Copy nothing but the text: reproduce each line of the listing exactly and leave the pictures out.

** start of Material **

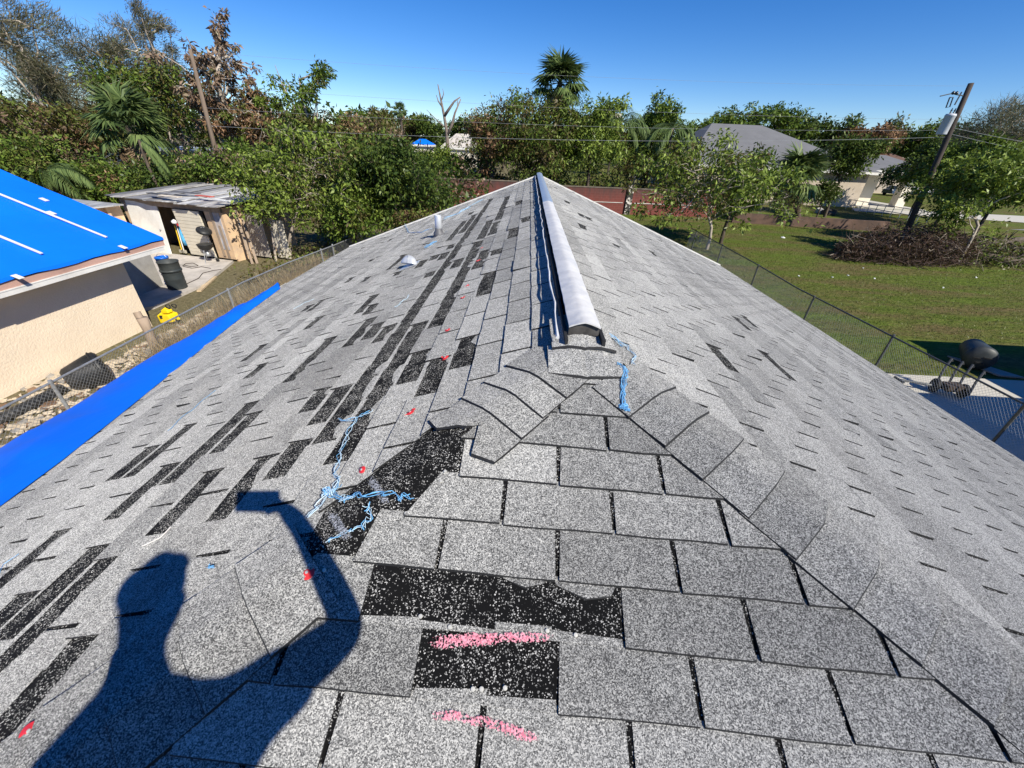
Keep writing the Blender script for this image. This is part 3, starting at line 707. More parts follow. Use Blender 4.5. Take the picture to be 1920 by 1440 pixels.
twine('pale blue twine wound over the cap shingle at the near end of the ridge vent',
  [[(1066, 628), (1100, 621), (1125, 628), (1150, 640), (1172, 655), (1186, 672), (1183, 690)], [(1108, 622), (1140, 632), (1166, 655)]], ('twine_pale', 'twine'), .006, .0009, 4)
twine('blue twine strung past the metal pipe towards the far left eave', [[(760, 421), (767, 438), (790, 437), (812, 430)], [(835, 413), (868, 397), (905, 376)], [(835, 410), (860, 402), (880, 390)]], ('twine', 'twine_pale'), .02, .0026, 3)
twine('small knot of blue twine between the round vent and the pipe', [[(798, 467), (806, 461), (818, 455)]], ('twine',), .015, .0022, 4)
twine('thin blue thread running down the lower left slope', [[(405, 736), (372, 764), (340, 790), (318, 812)]], ('twine',), .004, .0013, 1)
twine('tiny tuft of blue twine just right of the head shadow', tuft(403, 1069, 8, 3), ('twine',), .003, .0006, 1)
twine('faint blue twine near the middle of the left slope', [[(552, 582), (570, 571), (590, 563)]], ('twine_pale',), .01, .0012, 2)
twine('blue thread in the lower left corner of the roof', [[(2, 1090), (14, 1062), (40, 1043)]], ('twine',), .004, .0012, 1)
twine('short blue twine at the far left edge of the roof by the trees', [[(742, 580), (757, 568), (770, 556)]], ('twine_pale',), .012, .0012, 2)
# pale cord near the head of the shadow
b = MB(); Q = [on_roof(x, y, .012)[0] for x, y in ((272, 1028), (290, 1020), (306, 1012), (318, 1000), (325, 992))]
b.tube(Q, .0022, 5); o = at_origin(b.build('cord', MAT['batten'])); tag(o, 'pale thin cord curving along a dark gap above the head shadow', 'cord')

# blue tarp strip lying along the left eave
inner = [onplane(x, y, (-SS, 0, 1), Z0) for x, y in ((525, 543), (475, 580), (430, 615), (325, 700), (227, 780), (120, 865), (0, 955), (-160, 1075), (-420, 1270))]
outer = [(-4.74, 5.62, 2.56), (-4.76, 4.6, 2.56), (-4.78, 3.81, 2.55), (-4.80, 2.5, 2.54), (-4.80, 1.6, 2.50), (-4.82, 1.0, 2.50), (-4.82, .2, 2.5), (-4.82, -.9, 2.5), (-4.82, -2.4, 2.5)]
mb = MB(); rows = []; nS = 9
def resample(path, k):
    out = []
    for i in range(k):
        t = i/(k-1)*(len(path)-1); j = min(int(t), len(path)-2); q = t-j
        out.append(np.array(path[j])*(1-q)+np.array(path[j+1])*q)
    return out
K = 60; I2 = resample(inner, K); O2 = resample(outer, K)
for i in range(K):
    row = []
    for j in range(nS):
        q = j/(nS-1); p = I2[i]*(1-q)+O2[i]*q
        fold = .012*math.sin(i*.55+3*q)+.010*math.sin(i*1.3-7*q)+RNG.normal(0, .005)
        lift = .012+.075*math.sin(math.pi*min(1, q*1.0))**.7+fold*math.sin(math.pi*q)+(.022 if j == 2 else 0)*(.5+.5*math.sin(i*.21))
        row.append(p+np.array([-.2, 0, 1])*lift)
    o_ = O2[i]; row.append(o_+np.array([-.03, 0, -.12+.02*math.sin(i*.7)])); row.append(o_+np.array([.02, 0, -.30+.03*math.sin(i*.5)]))
    rows.append(row)
m = len(rows[0]); vs = [p for r in rows for p in r]
mb.add(vs, [(i*m+j, i*m+j+1, (i+1)*m+j+1, (i+1)*m+j) for i in range(K-1) for j in range(m-1)])
mb.add(rows[0]+[np.array(p)+[0, .03, -.04] for p in rows[0]], [(j, j+1, m+j+1, m+j) for j in range(m-1)])
o = at_origin(mb.build('tarp', MAT['tarp'], None, True)); tag(o, 'blue tarp strip lying along the left eave of the foreground roof', 'tarp')

# ================================================================== house with the blue tarp roof on the left
nh = empty('tarped_house', (-14, 3, 0), 'cream stucco house under a bright blue tarp roof on the left', 'house')
EXH, YEH, ZEH, SLH = -10.42, 9.75, 2.36, .42             # eave line, gable end, eave height, slope
b = MB(); XW = -11.02
b.bbox((-24, -14, 0), (XW, 8.92, 2.45)); b.build('wall', MAT['stucco'], nh)
b = MB(); b.add([(XW-.02, 8.9, 2.4), (-24, 8.9, 2.4), (-17.4, 8.9, 2.4+SLH*6.3)], [(0, 1, 2)]); b.build('gable_wall', MAT['stucco'], nh)
b = MB()
def roofpt(x, y, h=0): return (x, y, ZEH+SLH*(EXH-x)+h)
XRG = -17.4
b.slab([roofpt(EXH, -15), roofpt(EXH, YEH), roofpt(XRG, YEH), roofpt(XRG, -15)], .10)
zr = ZEH+SLH*(EXH-XRG); b.slab([(XRG, -15, zr), (XRG, YEH, zr), (2*XRG-EXH, YEH, ZEH), (2*XRG-EXH, -15, ZEH)], .10)
b.build('roof', MAT['greyroof'], nh)
mb = MB(); nx, ny = 24, 60; vs = []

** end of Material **

Correct response:
Keep writing the Blender script for this image. This is part 3, starting at line 707. More parts follow. Use Blender 4.5. Take the picture to be 1920 by 1440 pixels.
twine('pale blue twine wound over the cap shingle at the near end of the ridge vent',
  [[(1066, 628), (1100, 621), (1125, 628), (1150, 640), (1172, 655), (1186, 672), (1183, 690)], [(1108, 622), (1140, 632), (1166, 655)]], ('twine_pale', 'twine'), .006, .0009, 4)
twine('blue twine strung past the metal pipe towards the far left eave', [[(760, 421), (767, 438), (790, 437), (812, 430)], [(835, 413), (868, 397), (905, 376)], [(835, 410), (860, 402), (880, 390)]], ('twine', 'twine_pale'), .02, .0026, 3)
twine('small knot of blue twine between the round vent and the pipe', [[(798, 467), (806, 461), (818, 455)]], ('twine',), .015, .0022, 4)
twine('thin blue thread running down the lower left slope', [[(405, 736), (372, 764), (340, 790), (318, 812)]], ('twine',), .004, .0013, 1)
twine('tiny tuft of blue twine just right of the head shadow', tuft(403, 1069, 8, 3), ('twine',), .003, .0006, 1)
twine('faint blue twine near the middle of the left slope', [[(552, 582), (570, 571), (590, 563)]], ('twine_pale',), .01, .0012, 2)
twine('blue thread in the lower left corner of the roof', [[(2, 1090), (14, 1062), (40, 1043)]], ('twine',), .004, .0012, 1)
twine('short blue twine at the far left edge of the roof by the trees', [[(742, 580), (757, 568), (770, 556)]], ('twine_pale',), .012, .0012, 2)
# pale cord near the head of the shadow
b = MB(); Q = [on_roof(x, y, .012)[0] for x, y in ((272, 1028), (290, 1020), (306, 1012), (318, 1000), (325, 992))]
b.tube(Q, .0022, 5); o = at_origin(b.build('cord', MAT['batten'])); tag(o, 'pale thin cord curving along a dark gap above the head shadow', 'cord')

# blue tarp strip lying along the left eave
inner = [onplane(x, y, (-SS, 0, 1), Z0) for x, y in ((525, 543), (475, 580), (430, 615), (325, 700), (227, 780), (120, 865), (0, 955), (-160, 1075), (-420, 1270))]
outer = [(-4.74, 5.62, 2.56), (-4.76, 4.6, 2.56), (-4.78, 3.81, 2.55), (-4.80, 2.5, 2.54), (-4.80, 1.6, 2.50), (-4.82, 1.0, 2.50), (-4.82, .2, 2.5), (-4.82, -.9, 2.5), (-4.82, -2.4, 2.5)]
mb = MB(); rows = []; nS = 9
def resample(path, k):
    out = []
    for i in range(k):
        t = i/(k-1)*(len(path)-1); j = min(int(t), len(path)-2); q = t-j
        out.append(np.array(path[j])*(1-q)+np.array(path[j+1])*q)
    return out
K = 60; I2 = resample(inner, K); O2 = resample(outer, K)
for i in range(K):
    row = []
    for j in range(nS):
        q = j/(nS-1); p = I2[i]*(1-q)+O2[i]*q
        fold = .012*math.sin(i*.55+3*q)+.010*math.sin(i*1.3-7*q)+RNG.normal(0, .005)
        lift = .012+.075*math.sin(math.pi*min(1, q*1.0))**.7+fold*math.sin(math.pi*q)+(.022 if j == 2 else 0)*(.5+.5*math.sin(i*.21))
        row.append(p+np.array([-.2, 0, 1])*lift)
    o_ = O2[i]; row.append(o_+np.array([-.03, 0, -.12+.02*math.sin(i*.7)])); row.append(o_+np.array([.02, 0, -.30+.03*math.sin(i*.5)]))
    rows.append(row)
m = len(rows[0]); vs = [p for r in rows for p in r]
mb.add(vs, [(i*m+j, i*m+j+1, (i+1)*m+j+1, (i+1)*m+j) for i in range(K-1) for j in range(m-1)])
mb.add(rows[0]+[np.array(p)+[0, .03, -.04] for p in rows[0]], [(j, j+1, m+j+1, m+j) for j in range(m-1)])
o = at_origin(mb.build('tarp', MAT['tarp'], None, True)); tag(o, 'blue tarp strip lying along the left eave of the foreground roof', 'tarp')

# ================================================================== house with the blue tarp roof on the left
nh = empty('tarped_house', (-14, 3, 0), 'cream stucco house under a bright blue tarp roof on the left', 'house')
EXH, YEH, ZEH, SLH = -10.42, 9.75, 2.36, .42             # eave line, gable end, eave height, slope
b = MB(); XW = -11.02
b.bbox((-24, -14, 0), (XW, 8.92, 2.45)); b.build('wall', MAT['stucco'], nh)
b = MB(); b.add([(XW-.02, 8.9, 2.4), (-24, 8.9, 2.4), (-17.4, 8.9, 2.4+SLH*6.3)], [(0, 1, 2)]); b.build('gable_wall', MAT['stucco'], nh)
b = MB()
def roofpt(x, y, h=0): return (x, y, ZEH+SLH*(EXH-x)+h)
XRG = -17.4
b.slab([roofpt(EXH, -15), roofpt(EXH, YEH), roofpt(XRG, YEH), roofpt(XRG, -15)], .10)
zr = ZEH+SLH*(EXH-XRG); b.slab([(XRG, -15, zr), (XRG, YEH, zr), (2*XRG-EXH, YEH, ZEH), (2*XRG-EXH, -15, ZEH)], .10)
b.build('roof', MAT['greyroof'], nh)
mb = MB(); nx, ny = 24, 60; vs = []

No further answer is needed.